Discovering Ancient History and Coastal Beauty: A Memorable Day Trip to Split

When traveling from Rogotin to Split, we decided to take the coastal highway, E70, which offers picturesque views with its curves and serpentines following the coastline. Google Maps usually suggests the toll motorway E65, which is only 130 km and takes around 1 hour and twenty minutes, saving an hour compared to the coastal route. However, we opted for the scenic journey along the coast during the day. In the evening, for a quicker return trip, we took the faster motorway back home.

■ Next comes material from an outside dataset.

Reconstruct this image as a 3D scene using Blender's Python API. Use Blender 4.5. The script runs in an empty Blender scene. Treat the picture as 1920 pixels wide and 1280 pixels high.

Exploring Split: A Blend of Italian Influence, Tourist Attractions, and Historical Irony

Split, the second-largest city in Croatia, has a rich history dating back to the times of the Diocletian’s Palace. This historic center, including the Diocletian’s Palace, has earned the prestigious title of a UNESCO World Heritage Site since 1979.

In the early 19th century, the Austrian Empire conquered Illyria and transformed it into the Kingdom of Dalmatia, where Italian became the official and educational language. However, with the rise of the Croatian nationalist People’s Party in 1882, Croatian became the city’s official language, though Italian designations, like the name “Spalato,” remained in use nationwide until 1918.

After World War I, Split became part of the Kingdom of Serbs, Croats, and Slovenes, later renamed the Kingdom of Yugoslavia.

Split Cathedral

One of the main highlights of Split is the Old City, centered around the grand Diocletian’s Palace. As we entered the Cathedral of Saint Domnius within the palace complex, we marveled at its ancient origins. The cathedral, consecrated around the 7th century AD, stands as one of the oldest Catholic cathedrals worldwide, maintaining its original structure with minimal renovations. The Cathedral, formed from an Imperial Roman mausoleum with a bell tower, is dedicated to the Virgin Mary and Saint Domnius. It is an irony of history that the mausoleum of Diocletian, who once persecuted Christians, is now a cathedral honoring the Christian faith.

The city’s waterfront promenade, known as “Riva”, offers a picturesque setting along the harbor, boasting captivating views of the sea and the architectural wonders of the Diocletian’s Palace. Riva is a hub of activity, bustling with a myriad of cafes, restaurants, and shops, attracting both locals and tourists alike.

Riva at night

Split undoubtedly carries the essence of an Italian town with its historical roots and influences, and it continues to enthrall countless visitors with its rich cultural heritage, vibrant ambiance, and the intriguing irony of the cathedral within the ancient mausoleum.